While Nigerians went to the polls in March 2015 for what would prove to be historic elections, 40 young people in Abuja, mostly women, answered phones around the clock, fielding calls about outbreaks of violence and voter suppression.

Meanwhile, 300 female election monitors observed polls in 10 targeted Nigerian states, reporting irregularities back to Abuja. There, a team of eight eminent women from Nigeria, Liberia, Sierra Leone and Senegal worked with political parties and religious groups to address threats of violence against women voters and women candidates as they happened.

Welcome to the Women’s Situation Room. Nigeria’s election was the most recent African election to benefit from a four-year-old idea that’s been spreading throughout the continent. Originated during the 2011 presidential and legislative elections in Liberia to promote women’s leadership development, the Women’s Situation Room model has been replicated in Senegal, Sierra Leone, Mali and Guinea-Bissau.

A group of women stands in front of a Women's Situation Room sign. (U.S. Embassy Nigeria)
Participants in Nigeria’s Women’s Situation Room during the March 2015 elections. (Courtesy photo)

Studies show that women and children are the most likely to be affected by election violence, including efforts to prevent women from exercising their right to vote. Women’s Situation Rooms employ women and youth to ensure access to the polls.

Among the desks in Nigeria’s Women’s Situation Room was one staffed with police representatives and another with representatives from Nigeria’s Independent Electoral Commission, allowing immediate response to outbreaks of violence and incidents of voter exclusion.

“If a situation happens in the field and we want answers from the police — like violence erupted in a certain state while [women] were taking part in the election — we respond by finding the particular arm of government, INEC or police, to tackle the situation. If they’re in the room, it’s of course easier and faster,” Turrie Akerele Ismael, Nigeria’s solicitor-general and one of the situation room’s eminent women, reported to U.N. Women.

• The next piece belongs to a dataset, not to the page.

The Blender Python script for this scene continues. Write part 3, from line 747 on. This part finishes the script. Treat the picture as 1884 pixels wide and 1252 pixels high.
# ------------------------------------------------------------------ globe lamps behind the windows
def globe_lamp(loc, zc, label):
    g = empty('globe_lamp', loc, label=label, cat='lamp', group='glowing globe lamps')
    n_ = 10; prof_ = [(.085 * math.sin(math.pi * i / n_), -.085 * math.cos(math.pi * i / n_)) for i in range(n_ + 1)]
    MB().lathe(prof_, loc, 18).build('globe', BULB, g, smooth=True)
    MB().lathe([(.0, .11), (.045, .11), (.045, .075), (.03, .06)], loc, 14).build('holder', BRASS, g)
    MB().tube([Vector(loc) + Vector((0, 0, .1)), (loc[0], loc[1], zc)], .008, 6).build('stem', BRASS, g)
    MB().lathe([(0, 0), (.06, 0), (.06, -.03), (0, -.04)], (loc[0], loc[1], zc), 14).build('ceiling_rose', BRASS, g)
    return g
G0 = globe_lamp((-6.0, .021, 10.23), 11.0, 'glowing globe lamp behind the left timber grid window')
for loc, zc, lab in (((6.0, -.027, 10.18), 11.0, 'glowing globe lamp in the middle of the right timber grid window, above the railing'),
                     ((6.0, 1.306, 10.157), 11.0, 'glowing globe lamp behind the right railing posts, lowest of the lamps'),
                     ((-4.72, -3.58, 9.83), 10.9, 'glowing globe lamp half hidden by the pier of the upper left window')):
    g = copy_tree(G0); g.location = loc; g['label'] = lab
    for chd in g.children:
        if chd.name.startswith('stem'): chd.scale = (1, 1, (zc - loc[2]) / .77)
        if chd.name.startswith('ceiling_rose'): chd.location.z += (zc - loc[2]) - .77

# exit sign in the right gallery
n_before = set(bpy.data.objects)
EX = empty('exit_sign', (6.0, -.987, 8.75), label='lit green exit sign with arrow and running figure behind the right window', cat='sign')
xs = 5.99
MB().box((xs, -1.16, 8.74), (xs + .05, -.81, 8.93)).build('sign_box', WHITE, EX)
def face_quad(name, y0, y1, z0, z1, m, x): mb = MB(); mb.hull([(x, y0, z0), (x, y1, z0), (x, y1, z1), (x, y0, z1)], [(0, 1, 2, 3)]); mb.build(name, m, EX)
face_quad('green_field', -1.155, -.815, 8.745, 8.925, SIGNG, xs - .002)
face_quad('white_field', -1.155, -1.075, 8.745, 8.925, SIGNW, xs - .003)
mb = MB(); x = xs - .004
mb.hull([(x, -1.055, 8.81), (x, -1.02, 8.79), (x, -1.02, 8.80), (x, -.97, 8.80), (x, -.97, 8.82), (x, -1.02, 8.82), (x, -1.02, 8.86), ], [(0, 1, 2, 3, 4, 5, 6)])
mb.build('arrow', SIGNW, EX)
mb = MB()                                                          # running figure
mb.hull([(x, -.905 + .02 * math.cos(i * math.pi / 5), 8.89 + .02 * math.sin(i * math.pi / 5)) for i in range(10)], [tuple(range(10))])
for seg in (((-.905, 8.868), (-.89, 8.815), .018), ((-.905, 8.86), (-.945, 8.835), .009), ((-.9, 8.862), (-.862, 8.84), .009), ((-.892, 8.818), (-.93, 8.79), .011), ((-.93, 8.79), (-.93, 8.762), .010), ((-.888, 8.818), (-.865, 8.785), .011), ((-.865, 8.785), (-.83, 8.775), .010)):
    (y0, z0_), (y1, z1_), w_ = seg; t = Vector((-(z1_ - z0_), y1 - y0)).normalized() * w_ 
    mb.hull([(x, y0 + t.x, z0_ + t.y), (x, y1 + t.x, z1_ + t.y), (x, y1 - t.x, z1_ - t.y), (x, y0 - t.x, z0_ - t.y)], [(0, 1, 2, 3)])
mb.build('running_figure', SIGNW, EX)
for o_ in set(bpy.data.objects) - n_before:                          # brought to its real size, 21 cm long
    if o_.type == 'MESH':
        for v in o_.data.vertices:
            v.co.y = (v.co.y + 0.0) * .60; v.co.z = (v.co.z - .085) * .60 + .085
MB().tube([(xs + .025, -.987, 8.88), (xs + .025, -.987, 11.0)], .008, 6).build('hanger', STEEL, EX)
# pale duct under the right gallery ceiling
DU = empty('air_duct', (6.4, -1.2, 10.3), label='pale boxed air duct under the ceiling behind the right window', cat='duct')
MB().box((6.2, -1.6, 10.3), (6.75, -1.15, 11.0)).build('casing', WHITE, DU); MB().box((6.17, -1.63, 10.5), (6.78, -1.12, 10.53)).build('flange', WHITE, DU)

“Women and youth play an active role in sustaining peace before, during and after the elections,” said Sylvie Ndongmo of the Women’s International League for Peace and Freedom, which coordinated the Women’s Situation Room for the Nigerian election. When civic groups work with governmental agencies to reduce threats to voters and candidates, said Ndongmo, “the threat of electoral violence becomes an opportunity for promoting sustainable peace and democracy.”